Based on Matthew 9, pray confidently to the Lord of the harvest to send out, thrust out, laborers into the harvest field. Pray it a lot, pray it fervently. Pray it confidently. But you know what might happen if you start praying that prayer, you know what might happen? He might actually send you out into the harvest field. Pray for it. Draw near to God every single day.

Draw Near to God Daily

If you don't have a heart for the nations, if you don't have a heart for missions, it's because you're distant spiritually from God, this is his heart, he's made it plain everywhere. Kevin quoted, I think it was Psalm 67, that's God's heart, that the nations might praise him. If that's not your heart, you're distant from God. Draw near to God, fix your relationship with God first, repent of known sin. Have your quiet times, draw close to him, and say, “Lord, give me a heart for the nations, and give me a heart for the lost coworker that's in the next cubicle.” It's all of a piece. It's all together. So draw close and ask God to give you an unreached people group to pray for. Go to joshuaproject.net and choose one. You get to pick the continent. I mean, whatever you want, go pick one and pray for it for the rest of the year, 2010.

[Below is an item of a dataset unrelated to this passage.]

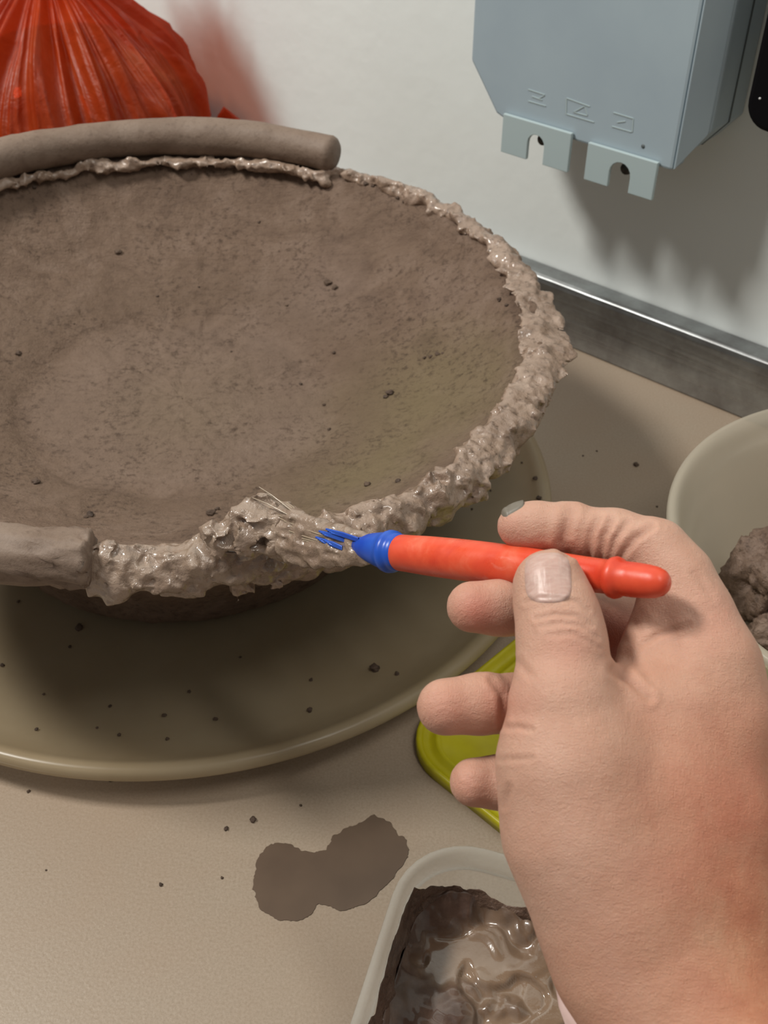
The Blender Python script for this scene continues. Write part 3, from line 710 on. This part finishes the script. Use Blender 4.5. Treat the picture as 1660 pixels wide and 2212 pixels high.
# skin tone map: tanned back of the hand, pale palm side, pinker pads, shade painted into the creases
tan = np.clip((X-1180-.12*(Y-1500))/360, 0, 1)*np.clip((Y-1330)/420, 0, 1)
tan = np.maximum(tan, .35*np.clip((Y-1950)/200, 0, 1)); tan = np.where(Wd > .305, tan*.4, tan)
pink = np.zeros(len(V))
for px, py, d_, r_, am in ((1030, 1320, .303, 52, .75), (965, 1545, .287, 70, .35), (1330, 1380, .32, 80, .8), (1010, 1700, .287, 60, .3), (1600, 1760, .27, 170, .35), (1560, 1330, .285, 70, .2), (1095, 1145, .305, 40, .3), (1235, 1400, .27, 60, .25), (1090, 1520, .29, 60, .4)):
    pink = np.maximum(pink, am*np.exp(-((X-px)**2+(Y-py)**2)/r_**2)*(abs(Wd-d_) < .03))
col = me.color_attributes.new('tan', 'FLOAT_COLOR', 'POINT')
arr = np.ones((len(V), 4), np.float32); arr[:, 0] = tan; arr[:, 1] = pink; arr[:, 2] = shade*.45; col.data.foreach_set('color', arr.ravel())
person = empty('person', at(1400, 2200, .264), 'bare right hand and wrist of a person gripping the orange-red brush', 'person')
hand = finish(me, 'hand', M['skin'], person)
bvh = BVHTree.FromPolygons([tuple(v) for v in V2], [tuple(p.vertices) for p in me.polygons])
def nail(ctr_px, ax_px, W_, L_, arch, name, mat, toward=None, lift=.0004, powr=3.2):
    """nail plate draped on the fingertip; toward: direction the plate faces (None = camera)"""
    c0 = at(*ctr_px); a_ = at(*ax_px)-c0; a_ /= np.linalg.norm(a_)
    nrm = (Ov-c0) if toward is None else np.array(toward, float); nrm = nrm-a_*(nrm@a_); nrm /= np.linalg.norm(nrm); b_ = np.cross(a_, nrm)
    nu, nv = 25, 25; P = []
    for i in range(nu):
        for j in range(nv):
            x = -1+2*i/(nu-1); y = -1+2*j/(nv-1)
            m_ = max(abs(x), abs(y)); q = (abs(x)**powr+abs(y)**powr)**(1/powr); k = m_/q if q > 0 else 1; x2, y2 = x*k, y*k
            o_ = c0+b_*x2*W_/2+a_*y2*L_/2+nrm*.03
            h = bvh.ray_cast(Vector(o_), Vector(-nrm)); e_ = max(abs(x), abs(y))
            base_ = np.array(h[0]) if h[0] is not None and (h[0]-Vector(c0+nrm*.0)).length < .02 else o_-nrm*.03
            P.append(base_+nrm*(lift+arch*(1-x2*x2)*(1) - (.0009 if e_ > .99 else 0)+.0002*(y2 > .6)))
    return mobj(name, P, grid_faces(nu, nv, False), mat, person)
tn = nail((1184, 1243, .2835), (1181, 1180, .2835), .0124, .0124, .0004, 'thumbnail', M['nail'], powr=3.6)
tag(tn, 'short unpainted thumbnail with fine ridges')
tag(nail((1108, 1112, .3085), (1060, 1114, .3085), .0088, .0066, .0003, 'index_fingernail', M['nail_mud'], toward=(0.0, .43, .90)), 'clay-smeared index fingernail')
tag(tube('cuff', [at(1212, 2062, .2900), at(1222, 2100, .2900), at(1245, 2150, .2880), at(1290, 2215, .2850), at(1360, 2320, .2800), at(1440, 2480, .2700)],
     [.0010, .0032, .0056, .0080, .0120, .0150], M['sleeve'], person, 24, True,
     lambda v, i, th, p: v+(v-p)*noise.noise(Vector(v)*260)*.25), 'pale pink cloth edge behind the wrist')

# ------------------------------------------------------------------ rounded-rectangle lofts
def rrect(w, l, r, n=8):
    P = []
    for cx, cy, a0 in ((w/2-r, l/2-r, 0), (-w/2+r, l/2-r, 90), (-w/2+r, -l/2+r, 180), (w/2-r, -l/2+r, 270)):
        for k in range(n+1): a_ = math.radians(a0+90*k/n); P.append((cx+r*math.cos(a_), cy+r*math.sin(a_)))
    for_ = []
    m = len(P)
    for i in range(m):
        a_, b_ = np.array(P[i]), np.array(P[(i+1) % m]); for_.append(tuple(a_)); L = np.linalg.norm(b_-a_)
        if L > .02:
            for k in range(1, 6): for_.append(tuple(a_+(b_-a_)*k/6))
    return for_
def loft(name, ctr, rz, levels, mat, parent, capend=True, closed=False):
    V = []; L = None; capend = capend and not closed; c_, s_ = math.cos(rz), math.sin(rz)
    for (w, l, r, z) in levels:
        lp = rrect(w, l, r); L = len(lp)
        V += [(ctr[0]+x*c_-y*s_, ctr[1]+x*s_+y*c_, ctr[2]+z) for x, y in lp]
    m = len(levels); Fc = [(j*L+i, j*L+(i+1) % L, (j+1)*L+(i+1) % L, (j+1)*L+i) for j in range(m-1) for i in range(L)]
    if closed: Fc += [((m-1)*L+i, (m-1)*L+(i+1) % L, (i+1) % L, i) for i in range(L)]
    elif capend: Fc += [tuple(range(L)), tuple(range((m-1)*L, m*L))]
    return mobj(name, V, Fc, mat, parent)
# slip box in the foreground
RZ = math.radians(-17); Wt, Lt = .118, .170
cor = np.array([.0105, .2215]); cw = np.array([math.cos(RZ), math.sin(RZ)]); cl = np.array([-math.sin(RZ), math.cos(RZ)])
tc = cor+cw*Wt/2-cl*Lt/2; TZ = .060
st = empty('slip_box', (tc[0], tc[1], 0), 'clear rounded rectangular plastic box of wet brown slip under the wrist', 'container', rz=RZ)
def dd(o, z): return (Wt-2*o, Lt-2*o, max(.006, .027-o), z)
loft('shell', (tc[0], tc[1], 0), RZ, [dd(.030, .0015), dd(.016, .0012), dd(.011, .0005), dd(.008, .004), dd(.0042, .0520), dd(.0054, .0520), dd(.0090, .0055), dd(.0120, .0030), dd(.030, .0028)], M['tub_clear'], st, True)
loft('rim', (tc[0], tc[1], 0), RZ, [dd(.0041, .0521), dd(.0012, .0545), dd(0, .0575), dd(.0006, .0598), dd(.0020, .0606), dd(.0036, .0594), dd(.0047, .0560), dd(.0055, .0521)], M['box_rim'], st, True, True)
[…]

Be Earnest Not to Be Left Out

And this is the one that convicted me the most, it is absolutely guaranteed, absolutely guaranteed that Jesus will finish this, that this promise will take place, but it's not guaranteed that I'll have anything to do with it. There's no Bible verse that tells me that, I, Andy Davis, will have anything to do with Matthew 24:14, or you. There's no guarantee that FBC Durham will be having anything to do with this at all 20 years from now. We have got to be faithful. We have got to say to the Lord, “Make me... Please don't pass me by, please don't leave me behind, please don't, as you move on ahead in success and triumph, leave me out. I wanna be part of it, Lord. Give me a burden, give me a heart after the nations, give me a heart after missions, so that I can be part of what you're doing in the world. And make sure that my local church is part of it, too. I don't wanna go to a church that's not not doing this, I'll leave that church. I wanna be a part of a church where this command is our command. This prediction is our command, we are moving out based on this, praying for unreached people groups, praying for the missionaries we have sent out.”

Pray for FBC to be a Launching Pad for Missions

Pray that FBC would be a launching pad for missions. We've seen a lot of brothers and sisters go out from here. Heavenly, what a joy. But I would say the overwhelming majority, if not all of them, came in here with a preconceived or pre-sense of call to the missions, and what we did was, we tried to shepherd that and be good stewards of it and furthered it long. Praise God that that happened. But I'd like to see someone who comes in here even today, without even any thought of missions, and then through the ministry of the church, through the influence of other brothers and sisters in Christ, develop that call and we launch them out in five years. That would be awesome. Wouldn't that be great? Pray that that would happen in this church. Close with me in prayer.